Odds on a fix
Government procurement is monumentally expensive, with often hundreds of pages of documentation required for even a relatively small contract making bidding for contracts expensive and time consuming, and not particularly transparent even to the people involved on both sides of the bid.
A lot of the bureaucracy is a waste of space and could be done once, relatively quickly for any bidder, a tick list of do you comply with this or that piece of legislation or directive.
But the bigger hurdle is the constant pressure to drive costs down, small contracts cost relatively more than large ones, and large government wide purchasing contracts will effectively lock out SMEs from government because they will not be able to offer the discounts or scope that multi-nationals can, and thus they become relegated to sub-contractors, which actually degrades their service. Be it building or IT, when a large framework, or outsourcing deal is struck, a lot of the services are provided by the third party providers, in fact often fourth or fifth party, who could obviously supply directly more cheaply, but just not at the scale government wants.

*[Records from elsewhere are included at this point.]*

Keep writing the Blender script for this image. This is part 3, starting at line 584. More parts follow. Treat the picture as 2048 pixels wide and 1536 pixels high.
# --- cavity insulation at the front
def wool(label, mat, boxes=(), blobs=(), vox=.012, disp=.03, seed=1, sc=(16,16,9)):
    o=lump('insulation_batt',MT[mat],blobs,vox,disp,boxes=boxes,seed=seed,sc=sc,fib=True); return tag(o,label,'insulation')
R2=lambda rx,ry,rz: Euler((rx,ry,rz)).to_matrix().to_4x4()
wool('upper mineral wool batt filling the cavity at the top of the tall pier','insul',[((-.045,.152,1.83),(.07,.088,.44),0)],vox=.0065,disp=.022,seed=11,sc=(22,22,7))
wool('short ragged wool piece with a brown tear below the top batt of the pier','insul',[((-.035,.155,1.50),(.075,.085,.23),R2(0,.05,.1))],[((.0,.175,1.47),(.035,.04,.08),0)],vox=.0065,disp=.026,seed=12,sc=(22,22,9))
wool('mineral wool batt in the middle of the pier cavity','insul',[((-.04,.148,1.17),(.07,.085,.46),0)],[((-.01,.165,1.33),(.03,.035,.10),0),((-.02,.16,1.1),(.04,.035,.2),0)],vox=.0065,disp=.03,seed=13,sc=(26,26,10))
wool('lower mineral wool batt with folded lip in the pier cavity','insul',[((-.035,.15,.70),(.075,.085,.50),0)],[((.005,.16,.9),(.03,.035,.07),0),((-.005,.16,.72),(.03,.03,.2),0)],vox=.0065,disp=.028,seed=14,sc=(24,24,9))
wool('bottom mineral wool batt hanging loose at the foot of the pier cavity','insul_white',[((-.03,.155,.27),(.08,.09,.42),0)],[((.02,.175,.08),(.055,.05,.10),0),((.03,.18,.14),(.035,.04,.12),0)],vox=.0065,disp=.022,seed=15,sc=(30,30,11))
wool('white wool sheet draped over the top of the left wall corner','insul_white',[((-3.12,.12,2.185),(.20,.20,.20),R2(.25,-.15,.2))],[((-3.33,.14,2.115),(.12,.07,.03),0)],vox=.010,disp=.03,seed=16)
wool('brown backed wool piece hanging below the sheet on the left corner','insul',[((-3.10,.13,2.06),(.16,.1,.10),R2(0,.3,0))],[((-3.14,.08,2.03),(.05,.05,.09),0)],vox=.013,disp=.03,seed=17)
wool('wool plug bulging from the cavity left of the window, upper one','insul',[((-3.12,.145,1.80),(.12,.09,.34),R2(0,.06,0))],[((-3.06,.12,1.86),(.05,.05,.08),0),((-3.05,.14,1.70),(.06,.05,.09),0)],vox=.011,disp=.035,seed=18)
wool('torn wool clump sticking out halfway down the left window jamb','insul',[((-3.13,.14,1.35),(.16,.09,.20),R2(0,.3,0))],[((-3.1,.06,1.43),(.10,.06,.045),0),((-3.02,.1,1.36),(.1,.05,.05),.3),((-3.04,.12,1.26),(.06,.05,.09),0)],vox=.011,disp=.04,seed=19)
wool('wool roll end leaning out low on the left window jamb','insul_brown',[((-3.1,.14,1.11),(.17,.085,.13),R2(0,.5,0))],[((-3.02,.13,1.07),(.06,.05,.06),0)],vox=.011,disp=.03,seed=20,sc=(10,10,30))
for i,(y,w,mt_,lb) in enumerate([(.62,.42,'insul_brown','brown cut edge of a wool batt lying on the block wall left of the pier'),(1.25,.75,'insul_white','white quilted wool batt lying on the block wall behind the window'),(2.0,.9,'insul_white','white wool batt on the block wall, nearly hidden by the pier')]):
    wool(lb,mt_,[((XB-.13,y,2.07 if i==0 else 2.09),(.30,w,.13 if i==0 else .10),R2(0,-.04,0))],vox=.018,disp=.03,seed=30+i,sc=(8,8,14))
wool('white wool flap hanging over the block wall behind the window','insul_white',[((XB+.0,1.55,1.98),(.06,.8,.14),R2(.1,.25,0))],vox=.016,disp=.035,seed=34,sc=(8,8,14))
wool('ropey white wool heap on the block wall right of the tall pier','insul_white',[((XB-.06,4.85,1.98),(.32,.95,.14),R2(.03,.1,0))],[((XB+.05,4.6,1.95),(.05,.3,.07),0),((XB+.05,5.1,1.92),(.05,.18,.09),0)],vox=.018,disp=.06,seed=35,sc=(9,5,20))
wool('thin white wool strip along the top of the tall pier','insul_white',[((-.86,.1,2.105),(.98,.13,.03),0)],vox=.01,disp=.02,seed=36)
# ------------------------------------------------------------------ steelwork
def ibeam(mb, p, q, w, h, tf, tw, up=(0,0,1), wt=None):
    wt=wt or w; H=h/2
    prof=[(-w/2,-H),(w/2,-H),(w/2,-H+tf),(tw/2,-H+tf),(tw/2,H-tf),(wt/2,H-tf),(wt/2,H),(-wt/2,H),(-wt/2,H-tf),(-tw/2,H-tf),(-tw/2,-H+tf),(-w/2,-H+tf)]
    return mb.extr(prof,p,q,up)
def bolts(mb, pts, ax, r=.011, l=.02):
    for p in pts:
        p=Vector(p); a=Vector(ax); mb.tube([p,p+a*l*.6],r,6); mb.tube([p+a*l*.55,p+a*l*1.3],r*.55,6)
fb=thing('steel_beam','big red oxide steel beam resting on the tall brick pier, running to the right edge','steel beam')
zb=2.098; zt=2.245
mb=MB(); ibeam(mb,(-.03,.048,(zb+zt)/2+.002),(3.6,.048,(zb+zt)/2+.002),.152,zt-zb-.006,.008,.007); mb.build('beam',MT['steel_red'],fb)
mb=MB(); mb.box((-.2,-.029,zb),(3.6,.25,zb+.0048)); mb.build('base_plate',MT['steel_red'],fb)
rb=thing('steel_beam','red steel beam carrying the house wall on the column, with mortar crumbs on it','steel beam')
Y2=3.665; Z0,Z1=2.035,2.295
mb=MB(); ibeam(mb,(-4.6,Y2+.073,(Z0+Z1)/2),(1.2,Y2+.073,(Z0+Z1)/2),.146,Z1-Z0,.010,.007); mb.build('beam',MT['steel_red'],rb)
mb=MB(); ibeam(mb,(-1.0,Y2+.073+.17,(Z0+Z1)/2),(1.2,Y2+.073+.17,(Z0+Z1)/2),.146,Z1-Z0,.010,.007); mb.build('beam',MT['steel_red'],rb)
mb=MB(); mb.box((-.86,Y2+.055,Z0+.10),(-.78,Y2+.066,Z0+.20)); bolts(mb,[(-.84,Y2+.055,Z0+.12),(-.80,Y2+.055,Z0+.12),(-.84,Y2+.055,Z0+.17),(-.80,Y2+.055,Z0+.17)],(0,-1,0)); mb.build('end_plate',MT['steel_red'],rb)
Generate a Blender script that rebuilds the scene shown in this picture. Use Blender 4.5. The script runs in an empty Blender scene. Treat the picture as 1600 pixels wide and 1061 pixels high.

And it's not just government, big supermarkets, banks and other chains do the same, they negotiate a national deal, and push the local problems off to the outsourcer, they save on direct management costs, and senior management time, but probably not on costs.
The only way you can let smaller businesses into government contracting is by moving decision making on contracts back to lower, regional and local levels, and can you really see that happening.
Yes, by all means cut the paperwork, and lower the entry costs, but it won't do much good on its own.
I would guess the next step would be for an FM Outsourcer and an IT one to merge and then you could outsource everything to one player.
Perhaps if UK PLC had more management balls and capability and less focus on their bonus we might have a much better market.